[Records with scene code]
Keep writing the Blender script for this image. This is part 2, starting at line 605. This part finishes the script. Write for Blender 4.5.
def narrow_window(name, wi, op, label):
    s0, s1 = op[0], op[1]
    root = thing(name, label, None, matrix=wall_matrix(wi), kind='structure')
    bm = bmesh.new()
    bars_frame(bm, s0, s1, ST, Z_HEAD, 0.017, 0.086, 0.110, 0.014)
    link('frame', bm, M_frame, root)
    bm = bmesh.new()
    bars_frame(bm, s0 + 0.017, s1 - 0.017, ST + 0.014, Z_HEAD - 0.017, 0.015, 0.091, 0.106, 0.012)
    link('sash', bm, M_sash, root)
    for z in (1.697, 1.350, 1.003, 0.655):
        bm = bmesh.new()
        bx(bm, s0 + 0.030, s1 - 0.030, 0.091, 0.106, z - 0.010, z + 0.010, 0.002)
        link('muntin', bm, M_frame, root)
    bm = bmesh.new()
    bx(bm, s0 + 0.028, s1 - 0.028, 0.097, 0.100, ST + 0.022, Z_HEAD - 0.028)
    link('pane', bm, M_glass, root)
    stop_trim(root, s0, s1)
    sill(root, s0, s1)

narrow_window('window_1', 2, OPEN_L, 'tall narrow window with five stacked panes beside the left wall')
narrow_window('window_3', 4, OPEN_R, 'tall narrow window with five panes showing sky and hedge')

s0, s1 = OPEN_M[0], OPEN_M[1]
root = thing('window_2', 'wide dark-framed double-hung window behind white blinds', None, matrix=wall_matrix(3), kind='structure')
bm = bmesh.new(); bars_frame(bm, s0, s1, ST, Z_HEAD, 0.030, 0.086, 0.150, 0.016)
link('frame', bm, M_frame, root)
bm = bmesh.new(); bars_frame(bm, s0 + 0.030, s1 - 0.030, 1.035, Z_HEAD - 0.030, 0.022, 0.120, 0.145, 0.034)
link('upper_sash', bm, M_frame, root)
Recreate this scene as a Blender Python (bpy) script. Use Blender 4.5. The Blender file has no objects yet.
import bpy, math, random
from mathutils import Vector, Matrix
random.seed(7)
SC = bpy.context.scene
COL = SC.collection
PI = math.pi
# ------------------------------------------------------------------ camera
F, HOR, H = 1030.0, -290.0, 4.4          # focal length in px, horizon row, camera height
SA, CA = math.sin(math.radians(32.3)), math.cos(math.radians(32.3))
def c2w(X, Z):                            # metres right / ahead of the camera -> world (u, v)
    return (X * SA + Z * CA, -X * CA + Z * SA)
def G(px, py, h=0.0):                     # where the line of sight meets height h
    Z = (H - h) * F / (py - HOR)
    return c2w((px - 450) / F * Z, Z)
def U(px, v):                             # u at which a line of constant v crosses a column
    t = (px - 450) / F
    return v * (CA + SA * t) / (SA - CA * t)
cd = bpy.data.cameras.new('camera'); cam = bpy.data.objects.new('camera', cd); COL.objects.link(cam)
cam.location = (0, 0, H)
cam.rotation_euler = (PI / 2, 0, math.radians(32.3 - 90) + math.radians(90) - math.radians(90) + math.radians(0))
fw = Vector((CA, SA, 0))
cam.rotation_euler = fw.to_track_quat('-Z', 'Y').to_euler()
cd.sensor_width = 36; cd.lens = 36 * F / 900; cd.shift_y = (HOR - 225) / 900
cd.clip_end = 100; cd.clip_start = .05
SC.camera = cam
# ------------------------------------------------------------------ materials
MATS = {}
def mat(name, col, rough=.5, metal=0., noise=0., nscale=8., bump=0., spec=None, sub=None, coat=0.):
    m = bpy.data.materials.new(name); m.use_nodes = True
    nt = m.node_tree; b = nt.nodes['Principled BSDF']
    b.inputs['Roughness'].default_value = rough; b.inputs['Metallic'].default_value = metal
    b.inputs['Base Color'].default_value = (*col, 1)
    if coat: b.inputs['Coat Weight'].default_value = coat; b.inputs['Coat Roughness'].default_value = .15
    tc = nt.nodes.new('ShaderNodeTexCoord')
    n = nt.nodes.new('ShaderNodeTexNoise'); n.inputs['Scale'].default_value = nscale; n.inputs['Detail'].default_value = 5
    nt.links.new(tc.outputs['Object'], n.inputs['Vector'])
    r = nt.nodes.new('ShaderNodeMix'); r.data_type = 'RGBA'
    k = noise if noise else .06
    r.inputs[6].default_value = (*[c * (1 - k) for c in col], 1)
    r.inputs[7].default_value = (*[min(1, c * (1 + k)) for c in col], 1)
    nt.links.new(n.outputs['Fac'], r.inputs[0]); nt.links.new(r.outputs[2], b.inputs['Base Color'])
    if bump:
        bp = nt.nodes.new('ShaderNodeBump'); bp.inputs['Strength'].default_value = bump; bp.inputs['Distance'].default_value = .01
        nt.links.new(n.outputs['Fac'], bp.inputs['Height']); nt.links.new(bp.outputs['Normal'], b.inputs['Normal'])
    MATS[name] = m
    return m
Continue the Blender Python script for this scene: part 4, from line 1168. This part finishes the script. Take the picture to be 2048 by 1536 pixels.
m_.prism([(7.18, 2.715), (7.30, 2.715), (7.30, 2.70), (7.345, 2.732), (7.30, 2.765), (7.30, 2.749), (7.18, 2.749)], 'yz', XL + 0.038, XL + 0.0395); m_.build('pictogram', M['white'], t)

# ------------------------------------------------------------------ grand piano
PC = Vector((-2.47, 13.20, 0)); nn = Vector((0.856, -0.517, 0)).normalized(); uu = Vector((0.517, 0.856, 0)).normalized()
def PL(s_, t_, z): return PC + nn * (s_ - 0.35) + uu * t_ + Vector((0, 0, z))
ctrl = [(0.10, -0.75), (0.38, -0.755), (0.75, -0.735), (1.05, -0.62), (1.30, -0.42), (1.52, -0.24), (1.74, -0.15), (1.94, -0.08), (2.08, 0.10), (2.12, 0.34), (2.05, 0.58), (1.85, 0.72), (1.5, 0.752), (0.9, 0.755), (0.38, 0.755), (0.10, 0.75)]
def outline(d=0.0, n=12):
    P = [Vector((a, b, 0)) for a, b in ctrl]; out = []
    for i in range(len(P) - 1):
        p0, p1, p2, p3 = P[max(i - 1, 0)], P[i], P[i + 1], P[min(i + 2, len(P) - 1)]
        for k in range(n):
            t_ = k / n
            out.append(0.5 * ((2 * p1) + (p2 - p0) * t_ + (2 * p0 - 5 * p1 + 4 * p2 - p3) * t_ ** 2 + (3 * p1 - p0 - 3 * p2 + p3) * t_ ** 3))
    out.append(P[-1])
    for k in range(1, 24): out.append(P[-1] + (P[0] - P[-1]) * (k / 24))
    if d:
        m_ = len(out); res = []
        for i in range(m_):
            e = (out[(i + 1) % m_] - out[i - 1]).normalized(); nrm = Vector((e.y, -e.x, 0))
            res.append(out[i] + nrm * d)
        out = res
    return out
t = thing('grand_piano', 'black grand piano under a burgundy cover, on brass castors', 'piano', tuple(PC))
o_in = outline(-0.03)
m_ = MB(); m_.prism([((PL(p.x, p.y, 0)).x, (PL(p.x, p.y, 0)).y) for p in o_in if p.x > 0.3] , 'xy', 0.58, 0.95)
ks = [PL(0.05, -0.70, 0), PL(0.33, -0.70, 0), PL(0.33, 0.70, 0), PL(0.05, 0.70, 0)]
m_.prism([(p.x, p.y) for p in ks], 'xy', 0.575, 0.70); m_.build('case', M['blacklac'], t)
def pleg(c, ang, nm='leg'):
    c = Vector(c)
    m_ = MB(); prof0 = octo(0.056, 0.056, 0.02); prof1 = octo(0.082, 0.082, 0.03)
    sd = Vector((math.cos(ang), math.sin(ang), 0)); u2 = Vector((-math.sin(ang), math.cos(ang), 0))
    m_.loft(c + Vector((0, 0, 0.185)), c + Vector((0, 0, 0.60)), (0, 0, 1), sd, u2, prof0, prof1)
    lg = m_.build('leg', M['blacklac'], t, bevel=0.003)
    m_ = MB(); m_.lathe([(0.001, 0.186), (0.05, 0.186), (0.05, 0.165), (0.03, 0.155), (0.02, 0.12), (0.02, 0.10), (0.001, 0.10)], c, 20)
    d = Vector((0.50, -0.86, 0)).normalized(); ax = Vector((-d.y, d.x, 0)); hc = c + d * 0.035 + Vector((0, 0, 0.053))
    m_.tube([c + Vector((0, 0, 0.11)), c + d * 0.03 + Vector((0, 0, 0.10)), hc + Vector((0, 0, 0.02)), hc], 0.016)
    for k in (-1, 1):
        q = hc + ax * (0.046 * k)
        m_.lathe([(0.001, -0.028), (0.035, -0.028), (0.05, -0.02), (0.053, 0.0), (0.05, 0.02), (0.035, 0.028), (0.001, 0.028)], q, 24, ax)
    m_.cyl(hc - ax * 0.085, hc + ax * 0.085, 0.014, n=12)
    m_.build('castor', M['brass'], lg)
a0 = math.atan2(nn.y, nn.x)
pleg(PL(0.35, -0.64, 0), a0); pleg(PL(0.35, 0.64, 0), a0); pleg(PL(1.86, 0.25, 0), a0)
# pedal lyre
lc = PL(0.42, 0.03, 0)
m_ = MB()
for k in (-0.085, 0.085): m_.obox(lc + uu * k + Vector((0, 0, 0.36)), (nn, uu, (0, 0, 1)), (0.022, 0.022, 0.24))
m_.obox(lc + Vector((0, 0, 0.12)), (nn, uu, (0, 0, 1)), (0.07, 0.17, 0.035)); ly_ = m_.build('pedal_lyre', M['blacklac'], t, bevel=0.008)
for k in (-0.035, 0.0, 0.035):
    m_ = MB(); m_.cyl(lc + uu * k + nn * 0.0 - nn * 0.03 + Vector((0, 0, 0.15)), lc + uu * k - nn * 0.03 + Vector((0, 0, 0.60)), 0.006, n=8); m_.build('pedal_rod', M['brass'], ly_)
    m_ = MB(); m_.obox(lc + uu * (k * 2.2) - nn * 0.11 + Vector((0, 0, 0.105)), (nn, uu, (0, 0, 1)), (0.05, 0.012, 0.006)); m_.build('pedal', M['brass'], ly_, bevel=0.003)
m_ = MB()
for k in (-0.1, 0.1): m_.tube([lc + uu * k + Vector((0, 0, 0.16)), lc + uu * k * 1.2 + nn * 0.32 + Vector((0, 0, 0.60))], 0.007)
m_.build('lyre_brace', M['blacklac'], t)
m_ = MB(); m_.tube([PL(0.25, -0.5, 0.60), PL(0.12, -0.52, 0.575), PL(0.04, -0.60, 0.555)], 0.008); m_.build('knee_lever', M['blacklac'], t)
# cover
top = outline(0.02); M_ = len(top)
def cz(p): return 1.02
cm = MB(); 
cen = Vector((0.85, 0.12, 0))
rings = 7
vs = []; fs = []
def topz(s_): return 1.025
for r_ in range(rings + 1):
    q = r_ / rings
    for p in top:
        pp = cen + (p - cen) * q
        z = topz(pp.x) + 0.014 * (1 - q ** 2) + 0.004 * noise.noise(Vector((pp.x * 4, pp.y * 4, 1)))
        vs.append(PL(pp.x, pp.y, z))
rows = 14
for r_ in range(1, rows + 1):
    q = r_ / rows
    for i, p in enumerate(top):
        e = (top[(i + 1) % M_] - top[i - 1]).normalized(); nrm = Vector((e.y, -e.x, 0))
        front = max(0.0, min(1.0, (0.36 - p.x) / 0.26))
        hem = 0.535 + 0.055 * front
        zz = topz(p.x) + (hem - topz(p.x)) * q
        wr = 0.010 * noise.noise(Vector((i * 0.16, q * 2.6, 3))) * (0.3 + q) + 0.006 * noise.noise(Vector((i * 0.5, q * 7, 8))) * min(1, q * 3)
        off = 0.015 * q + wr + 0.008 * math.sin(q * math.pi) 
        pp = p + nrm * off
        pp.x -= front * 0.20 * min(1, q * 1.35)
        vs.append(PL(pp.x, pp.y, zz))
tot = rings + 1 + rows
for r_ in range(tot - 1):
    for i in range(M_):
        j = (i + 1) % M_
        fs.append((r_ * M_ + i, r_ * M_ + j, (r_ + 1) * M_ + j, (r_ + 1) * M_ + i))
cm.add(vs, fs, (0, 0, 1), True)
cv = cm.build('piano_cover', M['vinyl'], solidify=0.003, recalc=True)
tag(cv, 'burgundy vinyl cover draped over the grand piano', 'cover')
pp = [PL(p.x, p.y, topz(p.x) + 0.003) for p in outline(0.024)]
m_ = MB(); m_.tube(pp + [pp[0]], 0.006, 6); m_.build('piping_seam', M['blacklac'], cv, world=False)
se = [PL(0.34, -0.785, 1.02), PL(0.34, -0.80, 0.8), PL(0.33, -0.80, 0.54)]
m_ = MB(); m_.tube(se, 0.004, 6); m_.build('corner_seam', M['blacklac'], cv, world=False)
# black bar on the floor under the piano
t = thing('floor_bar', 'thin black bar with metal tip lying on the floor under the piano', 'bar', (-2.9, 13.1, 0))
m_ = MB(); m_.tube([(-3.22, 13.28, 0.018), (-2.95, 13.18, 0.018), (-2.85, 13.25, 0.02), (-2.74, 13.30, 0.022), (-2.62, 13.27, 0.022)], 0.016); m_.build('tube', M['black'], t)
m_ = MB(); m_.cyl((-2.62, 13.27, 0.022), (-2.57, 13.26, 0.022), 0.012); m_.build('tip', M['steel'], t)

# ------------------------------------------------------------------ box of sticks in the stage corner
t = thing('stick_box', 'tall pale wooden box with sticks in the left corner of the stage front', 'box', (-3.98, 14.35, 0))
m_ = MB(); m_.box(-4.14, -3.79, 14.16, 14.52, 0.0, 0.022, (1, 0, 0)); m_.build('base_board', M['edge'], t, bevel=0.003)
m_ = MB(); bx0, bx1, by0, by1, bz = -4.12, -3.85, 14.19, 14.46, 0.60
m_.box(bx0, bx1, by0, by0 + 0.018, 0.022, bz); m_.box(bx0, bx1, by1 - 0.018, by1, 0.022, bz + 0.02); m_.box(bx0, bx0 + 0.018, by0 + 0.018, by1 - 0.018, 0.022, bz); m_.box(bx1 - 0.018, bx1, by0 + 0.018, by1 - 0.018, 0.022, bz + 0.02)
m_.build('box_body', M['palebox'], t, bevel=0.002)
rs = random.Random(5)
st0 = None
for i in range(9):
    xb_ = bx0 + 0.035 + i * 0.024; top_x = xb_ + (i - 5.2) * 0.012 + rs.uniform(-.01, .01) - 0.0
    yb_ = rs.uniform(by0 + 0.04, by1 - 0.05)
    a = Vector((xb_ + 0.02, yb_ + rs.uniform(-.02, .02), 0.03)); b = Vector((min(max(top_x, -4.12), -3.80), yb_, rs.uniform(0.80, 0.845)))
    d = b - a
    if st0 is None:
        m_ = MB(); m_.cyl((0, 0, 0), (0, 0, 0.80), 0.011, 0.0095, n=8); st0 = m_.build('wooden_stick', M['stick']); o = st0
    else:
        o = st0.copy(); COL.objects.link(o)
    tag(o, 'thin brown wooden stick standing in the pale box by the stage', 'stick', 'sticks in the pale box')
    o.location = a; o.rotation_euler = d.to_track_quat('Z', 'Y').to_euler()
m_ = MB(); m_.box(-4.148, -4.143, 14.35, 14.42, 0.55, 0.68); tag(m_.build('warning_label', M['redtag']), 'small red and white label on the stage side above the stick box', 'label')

# What you have to do:
Reproduce only the lines from the one containing "Continue the Blender" through the one containing "m_.build('pictogram', M['white'], t)", inclusive of both.

# Exercise result:
Continue the Blender Python script for this scene: part 4, from line 1168. This part finishes the script. Take the picture to be 2048 by 1536 pixels.
m_.prism([(7.18, 2.715), (7.30, 2.715), (7.30, 2.70), (7.345, 2.732), (7.30, 2.765), (7.30, 2.749), (7.18, 2.749)], 'yz', XL + 0.038, XL + 0.0395); m_.build('pictogram', M['white'], t)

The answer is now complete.